Well, no. Bartley, like way too many people, has conflated "won't go to college" with "be a big dumb loser at life."
I teach an honors class at my school, but I also teach our non-college prep class. I do not start the year by telling them that they can totally go to college (and thereby imply that they should want to); what I tell them is that they are in the class designed for people headed toward life "out there" and other students in that other class are headed for college. And both are equally valid and valuable.
I know, I know. All those charts showing that the more education you get, the more money you have (of course, articles touting that data rarely ask if it might be the other way around). And my President exhorts students to dream big and shoot for college. And I sent my own kids to college, and felt strongly enough about it that I'll be paying for it for years to come.
But at the same time, I am troubled by our attitude about blue collar work, our tendency to treat good solid labor as if it's some sort of bronze medal, proof that you weren't good enough to come in first place.
As Mike Rowe said repeatedly, these are the people who make civilized life possible for the rest of us. We devalue them with our low regard and with our lack of honor and attention. And we especially devalue them by telling our young people, "Oh, gracious, no. You don't want to become one of those."
We try to justify it as steering students away from types of work that are drying up and disappearing, and yet while we are still cranking out a gazillion college professor wannabe's for the two remaining college teaching jobs (part time) left in the country, the US Bureau of Labor Statistics projects a ten million person shortfall in trained laborers by 2020. If you prefer anecdotal support, I can tell you that my brother, who manages a medium-sized industrial operation, is always looking for welders, because there aren't enough. I'd rather we didn't, but if you must measure success in dollars, I can tell you that good welders make good money.
And job (and money) prospects aside, we are perfectly willing to tell students to pursue their dreams no matter what.
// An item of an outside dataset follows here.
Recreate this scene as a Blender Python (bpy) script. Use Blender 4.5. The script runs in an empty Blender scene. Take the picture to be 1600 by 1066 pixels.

We tell them to go for it-- unless their dream is working at a modest labor job and hunting and fishing and sitting on the front porch.
It's not just that we have to stop pushing the notion that getting some sort of post-secondary degree is the only way to make a living. We have got to stop pushing the notion that people who get a college education are somehow better people, people more likely to win at life. My non-college classes over the years have included their share of students who are smart, hard-working, and decent men and women of considerable integrity. I have watched them grow up and take their places as productive citizens, loving parents, and fine members of this community. I would never, ever, tell them that they failed to "dream big" by going to college, and consequently their lives are meager and small.
And yes-- there are children who need to escape their circumstances, grow bigger than the world that grew them. But college is not the only worthy escape hatch.
In education, we need to walk a fine line between equipping students to follow their dreams and helping them aspire to greater dreams than they may come up with on their own. We need to do our best to give our students the tools to pursue the dreams they choose for themselves, whatever those might be. It seems so obvious, and yet the umpty-bazzillion dollars in college debt now being carried by twenty-somethings (and their parents) suggests that it is not-- not all roads to a happy and productive future lead through a college campus.